The critical step in the hyperinflation process is step (3) from the above list. The CEX’s who are a part of the Bitcoin ecosystem have to modify their software to accept the trillions of newly minted bitcoins as valid, and fungible with the millions of existing bitcoins. Why would the CEX’s do that? And more importantly, could the CEX-users prevent them from doing that?

It’s about transaction costs. Transaction costs “force” users to rely on a few facilitators to handle their money for them. It’s just easier to deal with one CEX account’s username/password and slick UI than to deal with software validating many rules of many tokens. Once the CEX’s agree that the new money is good money – their users typically have no choice but to go along.

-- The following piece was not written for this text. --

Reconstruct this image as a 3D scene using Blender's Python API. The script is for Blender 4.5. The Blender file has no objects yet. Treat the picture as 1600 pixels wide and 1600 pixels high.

A few token holders could claim that that these new tokens are not valid, and stick to their existing tokens. But this small group of users is not large enough to form an economy where their tokens can retain the value of $30,000 per token. If this group of users is large enough, the old token could retain its value. This has happened in the physical world as well – with the Iraqi Swiss Dinar. After the 1990 Gulf War, the Iraqi government issued Saddam Dinars, and made the older Iraqi Dinar (printed in Switzerland) illegal. But a substantial number of Iraqi people decided by themselves that they would only deal with the Swiss Dinar, and kept the economy going. The local merchants, banks, and other middlemen who facilitate transactions all went along with this scheme, and the Swiss-Dinar economy survived. Governments can, and often do, change the rules of the money-game, and force people to go along with it – with the threat of violence. But in the realm of non-state money, such violence doesn’t exist, and it’s down to transaction costs, and relative sizes of these voluntary economies.

In Bitcoin, step (3) would be considered a hard-fork. A hard-fork is when nodes running Bitcoin software have to change the software to accept something that was invalid earlier (new tokens) as valid now (merged with old tokens). Bitcoin doesn’t do hard-forks. What that means is that the culture of Bitcoin is such that merchants, users, and facilitators of all sorts do not change their software to accept what was invalid before as valid now. How many such merchants, users, and facilitators exist? Are they enough to sustain a local economy that matters – this is the hard question to answer. This is where Bitcoin’s fixed supply relies on something vague – the sustainability of an economy of people who believe in the fixed-supply meme. Bitcoin maximalism – is one of the cornerstones of this meme. The constant drum-beat of memes like:

  • Not your keys, not your coins
  • No hard forks, ever
  • Bitcoin should ossify, now
  • Everyone should run their own full node and validate their own coins
  • Running a full-node should be trivial
  • Centralized exchanges are evil

and others reinforce these ideas in the ecosystem that Bitcoin will stay as it is for the next 1000 years. But obviously, memes are not set in stone. Social, cultural, and political movements can upend these memes and Bitcoin might lose its status as can’t-fuck-with money. On the other hand, it’s also likely that human society craves for a neutral, fixed-supply money to run its economy, and will gravitate towards Bitcoin as that.

Either way – Bitcoin’s fixed-supply is decided by people, not physics. That’s its Achilles’ heel.